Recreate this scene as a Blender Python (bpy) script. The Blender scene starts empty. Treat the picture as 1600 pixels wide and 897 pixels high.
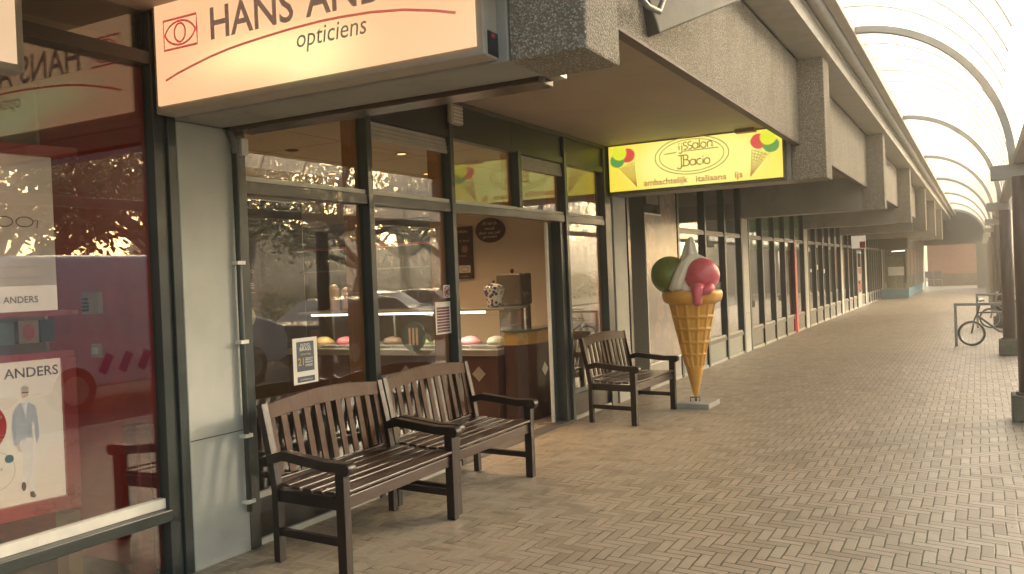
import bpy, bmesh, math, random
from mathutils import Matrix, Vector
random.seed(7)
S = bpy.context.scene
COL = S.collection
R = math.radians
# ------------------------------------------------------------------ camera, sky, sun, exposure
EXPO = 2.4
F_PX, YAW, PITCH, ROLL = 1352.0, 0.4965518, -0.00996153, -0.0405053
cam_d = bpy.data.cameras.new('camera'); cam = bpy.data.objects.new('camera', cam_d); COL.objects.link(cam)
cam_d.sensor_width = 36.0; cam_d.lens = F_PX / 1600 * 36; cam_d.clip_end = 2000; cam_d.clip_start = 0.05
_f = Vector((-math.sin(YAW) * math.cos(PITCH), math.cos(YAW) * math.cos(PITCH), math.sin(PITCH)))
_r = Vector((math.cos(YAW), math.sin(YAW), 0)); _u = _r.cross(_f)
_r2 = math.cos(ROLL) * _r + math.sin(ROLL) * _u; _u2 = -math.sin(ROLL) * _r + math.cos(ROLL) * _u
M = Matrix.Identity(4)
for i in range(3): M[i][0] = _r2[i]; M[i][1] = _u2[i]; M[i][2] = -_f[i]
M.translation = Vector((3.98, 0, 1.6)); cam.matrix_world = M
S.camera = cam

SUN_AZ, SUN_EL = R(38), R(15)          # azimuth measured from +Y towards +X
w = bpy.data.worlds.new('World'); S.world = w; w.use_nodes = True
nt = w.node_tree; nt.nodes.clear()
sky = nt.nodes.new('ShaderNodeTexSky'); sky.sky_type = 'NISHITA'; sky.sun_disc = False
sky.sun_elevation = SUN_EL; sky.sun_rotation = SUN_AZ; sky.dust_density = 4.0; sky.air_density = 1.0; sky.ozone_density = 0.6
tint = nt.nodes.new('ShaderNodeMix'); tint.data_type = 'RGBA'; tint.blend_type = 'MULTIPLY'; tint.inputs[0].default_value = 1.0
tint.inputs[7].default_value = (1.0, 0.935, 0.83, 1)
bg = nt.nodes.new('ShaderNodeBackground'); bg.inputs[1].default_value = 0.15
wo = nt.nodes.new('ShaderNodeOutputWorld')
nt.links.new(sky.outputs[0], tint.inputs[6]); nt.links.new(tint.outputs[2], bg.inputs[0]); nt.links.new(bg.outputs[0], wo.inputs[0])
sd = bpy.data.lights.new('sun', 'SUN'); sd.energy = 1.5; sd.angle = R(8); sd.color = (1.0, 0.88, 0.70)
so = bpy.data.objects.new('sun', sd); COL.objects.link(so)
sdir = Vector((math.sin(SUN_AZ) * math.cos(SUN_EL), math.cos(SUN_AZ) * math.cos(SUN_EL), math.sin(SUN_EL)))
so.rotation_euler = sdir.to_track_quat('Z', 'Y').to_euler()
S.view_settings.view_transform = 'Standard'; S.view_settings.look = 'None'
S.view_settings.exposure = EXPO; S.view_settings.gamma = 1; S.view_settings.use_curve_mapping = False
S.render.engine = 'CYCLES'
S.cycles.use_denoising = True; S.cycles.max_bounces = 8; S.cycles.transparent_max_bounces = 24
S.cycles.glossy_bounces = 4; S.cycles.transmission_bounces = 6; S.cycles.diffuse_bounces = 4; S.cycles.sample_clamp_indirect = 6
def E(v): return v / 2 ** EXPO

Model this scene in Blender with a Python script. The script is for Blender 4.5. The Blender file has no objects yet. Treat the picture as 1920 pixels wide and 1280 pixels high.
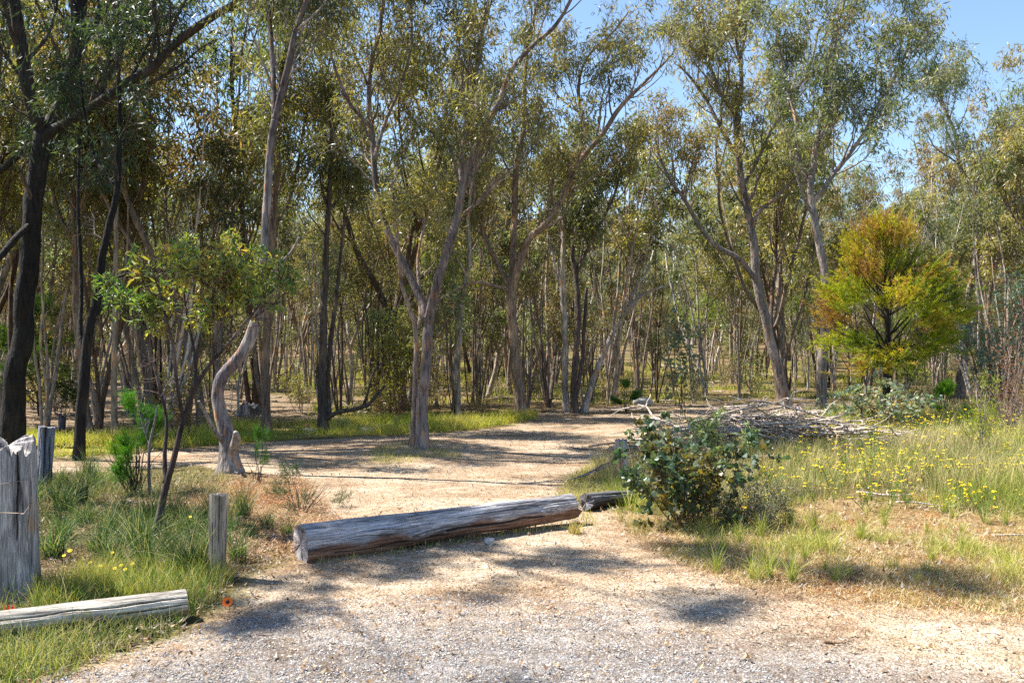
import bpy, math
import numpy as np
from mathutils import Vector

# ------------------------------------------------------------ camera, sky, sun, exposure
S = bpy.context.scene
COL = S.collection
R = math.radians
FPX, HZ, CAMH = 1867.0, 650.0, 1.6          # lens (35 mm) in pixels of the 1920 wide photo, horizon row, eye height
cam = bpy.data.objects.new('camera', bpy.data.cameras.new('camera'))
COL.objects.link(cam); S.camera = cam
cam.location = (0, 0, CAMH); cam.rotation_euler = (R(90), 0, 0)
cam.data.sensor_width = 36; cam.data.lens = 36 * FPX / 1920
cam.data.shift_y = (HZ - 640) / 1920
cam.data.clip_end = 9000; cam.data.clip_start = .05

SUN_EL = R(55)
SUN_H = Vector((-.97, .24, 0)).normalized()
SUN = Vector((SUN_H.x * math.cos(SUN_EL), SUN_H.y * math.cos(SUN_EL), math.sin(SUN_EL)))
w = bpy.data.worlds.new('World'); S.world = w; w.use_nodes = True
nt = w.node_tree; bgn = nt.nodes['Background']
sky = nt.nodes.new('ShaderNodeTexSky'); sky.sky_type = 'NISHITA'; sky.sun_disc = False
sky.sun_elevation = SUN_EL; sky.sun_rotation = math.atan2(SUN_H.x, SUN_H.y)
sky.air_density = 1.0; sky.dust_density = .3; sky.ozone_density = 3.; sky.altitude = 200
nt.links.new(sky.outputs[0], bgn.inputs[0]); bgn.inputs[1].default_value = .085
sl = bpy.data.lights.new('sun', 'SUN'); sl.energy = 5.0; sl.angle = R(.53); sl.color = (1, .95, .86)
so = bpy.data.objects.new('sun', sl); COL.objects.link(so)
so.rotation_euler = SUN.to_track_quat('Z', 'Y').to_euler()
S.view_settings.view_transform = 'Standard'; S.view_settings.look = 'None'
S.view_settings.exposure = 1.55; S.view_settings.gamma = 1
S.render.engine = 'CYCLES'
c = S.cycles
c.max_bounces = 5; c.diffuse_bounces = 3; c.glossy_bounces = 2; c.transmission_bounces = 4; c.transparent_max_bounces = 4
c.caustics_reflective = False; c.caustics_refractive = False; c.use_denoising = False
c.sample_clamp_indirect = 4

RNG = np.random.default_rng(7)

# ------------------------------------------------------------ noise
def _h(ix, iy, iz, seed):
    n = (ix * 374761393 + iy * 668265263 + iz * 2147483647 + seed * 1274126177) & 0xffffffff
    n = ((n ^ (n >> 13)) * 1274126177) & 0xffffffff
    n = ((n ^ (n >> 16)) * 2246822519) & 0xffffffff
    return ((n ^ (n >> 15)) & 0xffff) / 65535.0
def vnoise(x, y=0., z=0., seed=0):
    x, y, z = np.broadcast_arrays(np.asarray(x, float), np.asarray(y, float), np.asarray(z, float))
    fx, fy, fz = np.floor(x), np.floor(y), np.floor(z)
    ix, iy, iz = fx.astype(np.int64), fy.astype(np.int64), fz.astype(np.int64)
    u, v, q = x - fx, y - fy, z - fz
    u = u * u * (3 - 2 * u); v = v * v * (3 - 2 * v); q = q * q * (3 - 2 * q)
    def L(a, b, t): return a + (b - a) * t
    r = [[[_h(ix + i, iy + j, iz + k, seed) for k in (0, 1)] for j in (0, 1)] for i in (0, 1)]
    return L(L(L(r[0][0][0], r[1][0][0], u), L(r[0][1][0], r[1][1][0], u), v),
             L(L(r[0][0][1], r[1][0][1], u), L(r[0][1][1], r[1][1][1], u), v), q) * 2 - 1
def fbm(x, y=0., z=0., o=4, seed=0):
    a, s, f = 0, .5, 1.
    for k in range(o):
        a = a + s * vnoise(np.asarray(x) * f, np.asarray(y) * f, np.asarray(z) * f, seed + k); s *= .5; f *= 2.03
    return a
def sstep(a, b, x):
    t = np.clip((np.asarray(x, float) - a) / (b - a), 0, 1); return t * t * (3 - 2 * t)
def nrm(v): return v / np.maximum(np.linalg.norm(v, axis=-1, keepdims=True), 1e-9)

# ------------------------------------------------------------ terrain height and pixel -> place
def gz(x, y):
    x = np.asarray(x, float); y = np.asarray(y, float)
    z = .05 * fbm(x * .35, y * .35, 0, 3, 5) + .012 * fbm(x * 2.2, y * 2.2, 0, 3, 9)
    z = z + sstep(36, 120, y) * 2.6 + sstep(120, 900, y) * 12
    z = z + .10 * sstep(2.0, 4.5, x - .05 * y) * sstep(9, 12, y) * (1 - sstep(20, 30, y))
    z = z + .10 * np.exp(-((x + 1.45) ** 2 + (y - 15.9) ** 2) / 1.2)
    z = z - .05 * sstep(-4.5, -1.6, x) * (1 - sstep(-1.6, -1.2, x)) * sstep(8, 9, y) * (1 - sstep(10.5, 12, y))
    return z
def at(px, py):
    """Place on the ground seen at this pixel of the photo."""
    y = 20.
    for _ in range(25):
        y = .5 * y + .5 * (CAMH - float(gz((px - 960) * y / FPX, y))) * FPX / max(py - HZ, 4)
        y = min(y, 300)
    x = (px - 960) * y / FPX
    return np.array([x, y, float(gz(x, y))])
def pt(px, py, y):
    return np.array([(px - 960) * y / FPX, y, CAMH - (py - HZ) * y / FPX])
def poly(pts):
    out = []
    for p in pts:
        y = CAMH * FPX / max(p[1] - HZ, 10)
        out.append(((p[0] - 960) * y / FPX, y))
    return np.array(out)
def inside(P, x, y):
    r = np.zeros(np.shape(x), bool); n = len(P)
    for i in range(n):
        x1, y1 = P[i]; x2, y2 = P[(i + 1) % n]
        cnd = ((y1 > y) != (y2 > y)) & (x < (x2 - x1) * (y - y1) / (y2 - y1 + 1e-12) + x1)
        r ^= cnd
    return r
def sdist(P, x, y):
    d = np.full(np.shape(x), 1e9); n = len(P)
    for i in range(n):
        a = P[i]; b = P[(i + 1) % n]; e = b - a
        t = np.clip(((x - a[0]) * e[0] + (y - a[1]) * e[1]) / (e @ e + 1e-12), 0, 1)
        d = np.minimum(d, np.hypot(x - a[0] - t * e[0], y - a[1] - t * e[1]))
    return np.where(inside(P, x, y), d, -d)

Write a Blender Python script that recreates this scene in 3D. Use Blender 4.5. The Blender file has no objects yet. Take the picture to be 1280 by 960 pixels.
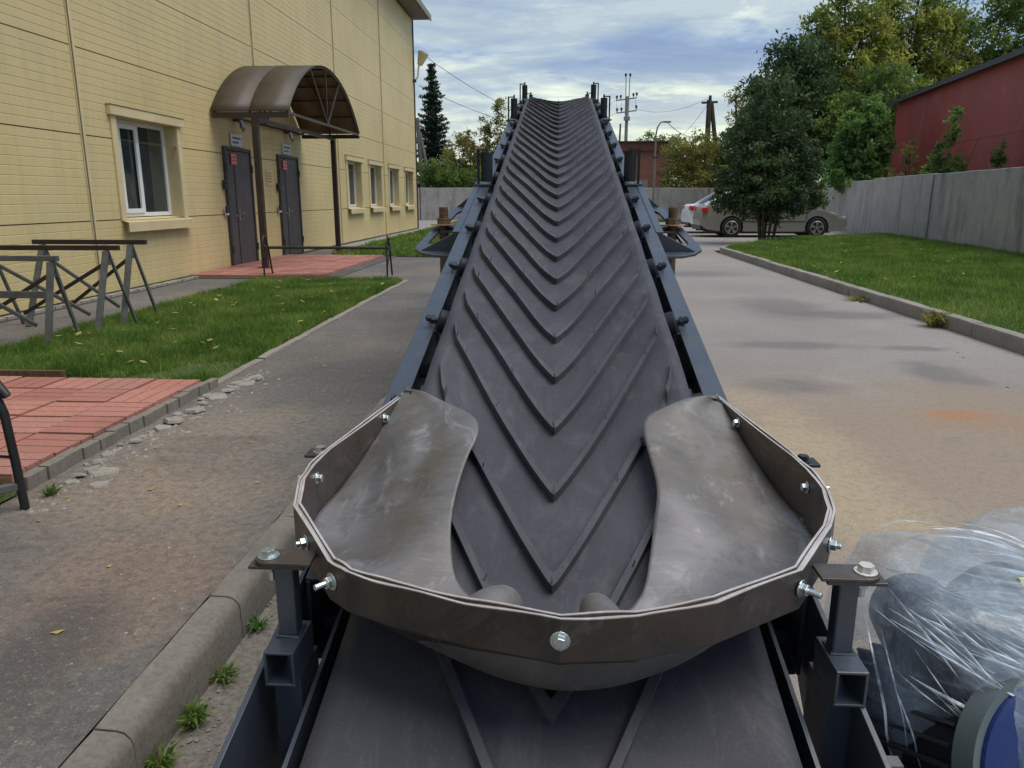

▸ WRITTEN INSTRUCTION: Report every line containing the word "this" from the listing above.

▸ RESULT BELOW:
Recreate this scene as a Blender Python (bpy) script. The Blender scene starts empty. Treat the picture as 1600 pixels wide and 897 pixels high.
Model this scene in Blender with a Python script. The script is for Blender 4.5. The Blender file has no objects yet. Treat the picture as 1920 pixels wide and 1280 pixels high.
    """Place on the ground seen at this pixel of the photo."""
Write a Blender Python script that recreates this scene in 3D. Use Blender 4.5. The Blender file has no objects yet. Take the picture to be 1280 by 960 pixels.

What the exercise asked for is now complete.